## WRITTEN TASK:
Print all of the data exactly.

## DATA BLOCK:
■ ■ ■ ■ ■

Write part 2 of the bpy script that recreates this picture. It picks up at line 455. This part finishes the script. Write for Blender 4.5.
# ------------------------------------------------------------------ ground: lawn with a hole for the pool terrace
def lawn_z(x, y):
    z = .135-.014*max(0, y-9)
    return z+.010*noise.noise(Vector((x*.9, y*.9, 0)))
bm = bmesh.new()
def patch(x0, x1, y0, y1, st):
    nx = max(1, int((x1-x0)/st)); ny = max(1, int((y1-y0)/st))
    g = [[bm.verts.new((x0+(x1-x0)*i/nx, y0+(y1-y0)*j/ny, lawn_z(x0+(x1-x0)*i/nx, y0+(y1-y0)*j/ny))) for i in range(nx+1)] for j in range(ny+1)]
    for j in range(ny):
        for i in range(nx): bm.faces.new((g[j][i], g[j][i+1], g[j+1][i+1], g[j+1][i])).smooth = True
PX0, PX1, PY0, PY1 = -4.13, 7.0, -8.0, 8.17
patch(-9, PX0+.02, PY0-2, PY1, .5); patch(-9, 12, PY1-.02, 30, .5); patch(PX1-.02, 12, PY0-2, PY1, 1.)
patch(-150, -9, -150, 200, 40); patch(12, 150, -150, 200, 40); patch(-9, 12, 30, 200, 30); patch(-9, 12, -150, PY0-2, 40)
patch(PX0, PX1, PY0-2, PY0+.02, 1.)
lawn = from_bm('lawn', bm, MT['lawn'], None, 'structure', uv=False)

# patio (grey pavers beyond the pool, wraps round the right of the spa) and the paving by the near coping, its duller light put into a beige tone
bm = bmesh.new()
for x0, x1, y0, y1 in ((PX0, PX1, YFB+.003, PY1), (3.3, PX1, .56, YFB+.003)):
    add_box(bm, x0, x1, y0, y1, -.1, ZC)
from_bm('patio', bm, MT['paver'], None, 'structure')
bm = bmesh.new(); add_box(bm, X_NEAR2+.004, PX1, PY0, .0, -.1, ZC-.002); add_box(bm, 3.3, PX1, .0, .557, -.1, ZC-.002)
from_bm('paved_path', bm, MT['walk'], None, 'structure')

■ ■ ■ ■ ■

## TASK RESPONSE:
Write part 2 of the bpy script that recreates this picture. It picks up at line 455. This part finishes the script. Write for Blender 4.5.
# ------------------------------------------------------------------ ground: lawn with a hole for the pool terrace
def lawn_z(x, y):
    z = .135-.014*max(0, y-9)
    return z+.010*noise.noise(Vector((x*.9, y*.9, 0)))
bm = bmesh.new()
def patch(x0, x1, y0, y1, st):
    nx = max(1, int((x1-x0)/st)); ny = max(1, int((y1-y0)/st))
    g = [[bm.verts.new((x0+(x1-x0)*i/nx, y0+(y1-y0)*j/ny, lawn_z(x0+(x1-x0)*i/nx, y0+(y1-y0)*j/ny))) for i in range(nx+1)] for j in range(ny+1)]
    for j in range(ny):
        for i in range(nx): bm.faces.new((g[j][i], g[j][i+1], g[j+1][i+1], g[j+1][i])).smooth = True
PX0, PX1, PY0, PY1 = -4.13, 7.0, -8.0, 8.17
patch(-9, PX0+.02, PY0-2, PY1, .5); patch(-9, 12, PY1-.02, 30, .5); patch(PX1-.02, 12, PY0-2, PY1, 1.)
patch(-150, -9, -150, 200, 40); patch(12, 150, -150, 200, 40); patch(-9, 12, 30, 200, 30); patch(-9, 12, -150, PY0-2, 40)
patch(PX0, PX1, PY0-2, PY0+.02, 1.)
lawn = from_bm('lawn', bm, MT['lawn'], None, 'structure', uv=False)

# patio (grey pavers beyond the pool, wraps round the right of the spa) and the paving by the near coping, its duller light put into a beige tone
bm = bmesh.new()
for x0, x1, y0, y1 in ((PX0, PX1, YFB+.003, PY1), (3.3, PX1, .56, YFB+.003)):
    add_box(bm, x0, x1, y0, y1, -.1, ZC)
from_bm('patio', bm, MT['paver'], None, 'structure')
bm = bmesh.new(); add_box(bm, X_NEAR2+.004, PX1, PY0, .0, -.1, ZC-.002); add_box(bm, 3.3, PX1, .0, .557, -.1, ZC-.002)
from_bm('paved_path', bm, MT['walk'], None, 'structure')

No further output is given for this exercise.